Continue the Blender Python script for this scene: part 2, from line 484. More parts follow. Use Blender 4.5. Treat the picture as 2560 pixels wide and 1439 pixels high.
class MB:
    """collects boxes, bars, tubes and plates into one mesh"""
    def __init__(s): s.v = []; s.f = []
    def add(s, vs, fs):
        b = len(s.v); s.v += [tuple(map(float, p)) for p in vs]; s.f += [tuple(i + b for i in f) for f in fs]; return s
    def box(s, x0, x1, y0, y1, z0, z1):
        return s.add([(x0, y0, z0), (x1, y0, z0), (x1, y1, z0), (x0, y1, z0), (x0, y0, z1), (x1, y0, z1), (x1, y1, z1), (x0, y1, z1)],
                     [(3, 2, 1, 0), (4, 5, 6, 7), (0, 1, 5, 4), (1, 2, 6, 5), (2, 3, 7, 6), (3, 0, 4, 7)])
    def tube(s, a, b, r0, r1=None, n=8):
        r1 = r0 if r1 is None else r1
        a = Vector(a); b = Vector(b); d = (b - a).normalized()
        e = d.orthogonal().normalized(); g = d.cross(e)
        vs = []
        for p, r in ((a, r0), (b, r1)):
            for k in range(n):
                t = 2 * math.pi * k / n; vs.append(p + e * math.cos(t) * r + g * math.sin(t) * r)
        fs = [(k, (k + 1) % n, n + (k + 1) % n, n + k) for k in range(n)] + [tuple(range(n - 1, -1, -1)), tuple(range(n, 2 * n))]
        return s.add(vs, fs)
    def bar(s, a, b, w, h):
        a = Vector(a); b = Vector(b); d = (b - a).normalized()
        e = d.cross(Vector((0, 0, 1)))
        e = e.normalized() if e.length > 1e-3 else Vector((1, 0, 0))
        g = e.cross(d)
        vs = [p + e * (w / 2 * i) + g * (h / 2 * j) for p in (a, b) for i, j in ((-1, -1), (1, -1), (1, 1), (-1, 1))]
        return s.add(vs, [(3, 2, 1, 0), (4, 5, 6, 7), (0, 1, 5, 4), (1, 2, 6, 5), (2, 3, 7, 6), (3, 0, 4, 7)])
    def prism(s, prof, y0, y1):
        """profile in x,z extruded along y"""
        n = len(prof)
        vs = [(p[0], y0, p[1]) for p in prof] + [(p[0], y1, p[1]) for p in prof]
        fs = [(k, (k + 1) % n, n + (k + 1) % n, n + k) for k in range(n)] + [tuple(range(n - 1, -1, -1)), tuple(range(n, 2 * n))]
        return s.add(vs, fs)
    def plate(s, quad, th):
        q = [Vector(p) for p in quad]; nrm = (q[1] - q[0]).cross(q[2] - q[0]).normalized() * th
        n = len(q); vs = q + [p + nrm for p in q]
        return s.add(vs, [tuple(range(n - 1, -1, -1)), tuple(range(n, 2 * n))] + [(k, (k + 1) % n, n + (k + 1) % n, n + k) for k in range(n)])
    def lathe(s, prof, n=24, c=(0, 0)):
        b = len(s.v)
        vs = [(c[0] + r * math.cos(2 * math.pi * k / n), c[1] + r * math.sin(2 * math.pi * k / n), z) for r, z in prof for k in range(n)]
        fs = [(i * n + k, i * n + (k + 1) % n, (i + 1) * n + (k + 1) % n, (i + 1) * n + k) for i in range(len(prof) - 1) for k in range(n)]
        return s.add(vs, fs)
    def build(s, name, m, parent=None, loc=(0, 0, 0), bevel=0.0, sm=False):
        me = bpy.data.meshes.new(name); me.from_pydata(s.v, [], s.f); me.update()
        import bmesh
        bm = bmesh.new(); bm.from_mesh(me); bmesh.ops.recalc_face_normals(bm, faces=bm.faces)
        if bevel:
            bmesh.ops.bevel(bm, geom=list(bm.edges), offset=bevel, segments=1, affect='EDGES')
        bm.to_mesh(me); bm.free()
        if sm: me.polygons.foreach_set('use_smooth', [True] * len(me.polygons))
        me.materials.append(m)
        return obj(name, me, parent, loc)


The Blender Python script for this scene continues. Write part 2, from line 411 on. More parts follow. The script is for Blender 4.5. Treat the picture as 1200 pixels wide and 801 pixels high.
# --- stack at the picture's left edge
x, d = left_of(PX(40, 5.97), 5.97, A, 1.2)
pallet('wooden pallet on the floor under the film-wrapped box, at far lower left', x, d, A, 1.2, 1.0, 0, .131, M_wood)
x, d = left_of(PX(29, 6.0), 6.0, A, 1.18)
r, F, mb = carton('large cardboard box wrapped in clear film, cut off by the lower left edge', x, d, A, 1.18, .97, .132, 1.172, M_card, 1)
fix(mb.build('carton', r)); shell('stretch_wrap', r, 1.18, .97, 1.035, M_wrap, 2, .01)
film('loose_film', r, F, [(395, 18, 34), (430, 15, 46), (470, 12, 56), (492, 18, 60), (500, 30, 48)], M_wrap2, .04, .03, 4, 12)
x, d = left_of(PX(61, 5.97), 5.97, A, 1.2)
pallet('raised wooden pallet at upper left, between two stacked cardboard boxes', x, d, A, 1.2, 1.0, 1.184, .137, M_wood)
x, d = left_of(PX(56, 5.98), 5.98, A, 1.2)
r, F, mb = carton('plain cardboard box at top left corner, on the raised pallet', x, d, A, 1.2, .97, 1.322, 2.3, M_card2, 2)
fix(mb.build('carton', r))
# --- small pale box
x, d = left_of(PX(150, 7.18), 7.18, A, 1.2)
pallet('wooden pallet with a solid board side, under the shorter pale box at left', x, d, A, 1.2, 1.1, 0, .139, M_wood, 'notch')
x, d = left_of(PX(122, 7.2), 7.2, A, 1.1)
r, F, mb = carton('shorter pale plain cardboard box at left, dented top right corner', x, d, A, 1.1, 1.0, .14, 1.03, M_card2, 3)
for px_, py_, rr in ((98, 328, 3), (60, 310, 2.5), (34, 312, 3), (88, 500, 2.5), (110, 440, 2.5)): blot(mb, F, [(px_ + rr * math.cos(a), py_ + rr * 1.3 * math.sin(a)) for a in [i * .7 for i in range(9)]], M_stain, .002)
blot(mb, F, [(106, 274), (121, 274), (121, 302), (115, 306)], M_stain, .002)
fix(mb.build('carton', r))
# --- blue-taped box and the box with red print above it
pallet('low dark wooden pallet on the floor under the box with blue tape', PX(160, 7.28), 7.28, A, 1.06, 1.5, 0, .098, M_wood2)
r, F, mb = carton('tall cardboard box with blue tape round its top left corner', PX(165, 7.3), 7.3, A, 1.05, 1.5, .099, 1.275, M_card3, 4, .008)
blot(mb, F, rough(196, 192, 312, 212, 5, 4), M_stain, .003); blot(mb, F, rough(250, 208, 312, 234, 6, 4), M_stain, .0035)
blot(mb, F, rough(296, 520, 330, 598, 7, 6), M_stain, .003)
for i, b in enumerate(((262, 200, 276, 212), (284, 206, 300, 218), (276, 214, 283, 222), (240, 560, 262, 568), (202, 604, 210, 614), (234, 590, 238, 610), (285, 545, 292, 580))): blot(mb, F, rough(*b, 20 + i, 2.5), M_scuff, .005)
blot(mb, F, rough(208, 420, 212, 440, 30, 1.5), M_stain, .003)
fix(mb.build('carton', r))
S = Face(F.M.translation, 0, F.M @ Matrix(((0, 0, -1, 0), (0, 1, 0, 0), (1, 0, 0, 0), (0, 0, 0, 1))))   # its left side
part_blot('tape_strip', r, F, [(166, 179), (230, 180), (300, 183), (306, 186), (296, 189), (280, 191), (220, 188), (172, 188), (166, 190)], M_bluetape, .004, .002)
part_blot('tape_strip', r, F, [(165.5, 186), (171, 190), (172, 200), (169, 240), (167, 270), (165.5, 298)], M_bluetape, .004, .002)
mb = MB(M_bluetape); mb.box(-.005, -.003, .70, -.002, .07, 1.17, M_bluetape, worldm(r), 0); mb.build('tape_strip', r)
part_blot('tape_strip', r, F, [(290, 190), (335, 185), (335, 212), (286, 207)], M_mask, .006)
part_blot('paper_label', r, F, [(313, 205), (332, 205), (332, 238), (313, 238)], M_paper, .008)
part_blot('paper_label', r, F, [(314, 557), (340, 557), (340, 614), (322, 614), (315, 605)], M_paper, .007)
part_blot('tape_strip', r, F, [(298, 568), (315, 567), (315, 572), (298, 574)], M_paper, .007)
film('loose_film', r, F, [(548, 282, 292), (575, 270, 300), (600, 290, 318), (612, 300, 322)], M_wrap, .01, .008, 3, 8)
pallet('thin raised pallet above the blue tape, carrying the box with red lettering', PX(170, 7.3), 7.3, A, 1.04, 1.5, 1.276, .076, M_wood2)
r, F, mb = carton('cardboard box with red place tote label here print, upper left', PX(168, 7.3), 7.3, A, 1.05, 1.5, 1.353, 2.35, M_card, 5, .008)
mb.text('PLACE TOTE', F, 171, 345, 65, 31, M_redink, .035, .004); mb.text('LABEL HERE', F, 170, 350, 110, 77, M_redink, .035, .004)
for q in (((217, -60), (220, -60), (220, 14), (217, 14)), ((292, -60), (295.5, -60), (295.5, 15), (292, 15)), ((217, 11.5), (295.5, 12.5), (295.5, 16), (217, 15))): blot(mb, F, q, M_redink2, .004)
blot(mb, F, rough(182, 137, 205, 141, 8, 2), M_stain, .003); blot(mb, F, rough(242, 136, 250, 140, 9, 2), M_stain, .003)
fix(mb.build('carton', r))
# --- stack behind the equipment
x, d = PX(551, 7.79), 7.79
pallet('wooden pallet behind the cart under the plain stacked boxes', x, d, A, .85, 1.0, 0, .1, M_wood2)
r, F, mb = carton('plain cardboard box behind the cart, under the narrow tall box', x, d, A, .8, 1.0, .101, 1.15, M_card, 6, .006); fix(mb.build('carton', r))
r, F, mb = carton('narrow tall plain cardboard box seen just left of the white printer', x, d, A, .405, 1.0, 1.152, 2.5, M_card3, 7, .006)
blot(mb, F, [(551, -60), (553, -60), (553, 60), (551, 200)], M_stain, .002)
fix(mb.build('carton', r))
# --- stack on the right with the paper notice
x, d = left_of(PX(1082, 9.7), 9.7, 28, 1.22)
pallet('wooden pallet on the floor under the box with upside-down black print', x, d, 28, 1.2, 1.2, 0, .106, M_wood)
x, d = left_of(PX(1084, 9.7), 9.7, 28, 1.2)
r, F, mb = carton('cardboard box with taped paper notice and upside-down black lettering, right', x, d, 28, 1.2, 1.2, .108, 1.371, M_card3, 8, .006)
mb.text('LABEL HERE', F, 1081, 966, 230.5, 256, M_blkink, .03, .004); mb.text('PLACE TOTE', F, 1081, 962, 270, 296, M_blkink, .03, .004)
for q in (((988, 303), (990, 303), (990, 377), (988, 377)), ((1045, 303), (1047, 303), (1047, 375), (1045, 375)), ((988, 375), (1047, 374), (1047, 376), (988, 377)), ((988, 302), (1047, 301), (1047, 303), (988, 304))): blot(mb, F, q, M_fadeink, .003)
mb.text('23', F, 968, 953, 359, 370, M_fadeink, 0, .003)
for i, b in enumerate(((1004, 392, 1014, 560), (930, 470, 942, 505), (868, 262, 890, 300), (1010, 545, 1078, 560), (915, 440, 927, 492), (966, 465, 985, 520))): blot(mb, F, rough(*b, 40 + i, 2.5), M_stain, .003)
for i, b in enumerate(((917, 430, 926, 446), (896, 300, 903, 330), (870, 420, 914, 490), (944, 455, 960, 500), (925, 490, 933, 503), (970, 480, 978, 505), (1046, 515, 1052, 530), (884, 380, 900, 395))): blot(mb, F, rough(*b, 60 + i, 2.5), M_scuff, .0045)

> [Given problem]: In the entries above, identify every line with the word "More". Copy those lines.

> [Task result]:
Continue the Blender Python script for this scene: part 2, from line 484. More parts follow. Use Blender 4.5. Treat the picture as 2560 pixels wide and 1439 pixels high.
The Blender Python script for this scene continues. Write part 2, from line 411 on. More parts follow. The script is for Blender 4.5. Treat the picture as 1200 pixels wide and 801 pixels high.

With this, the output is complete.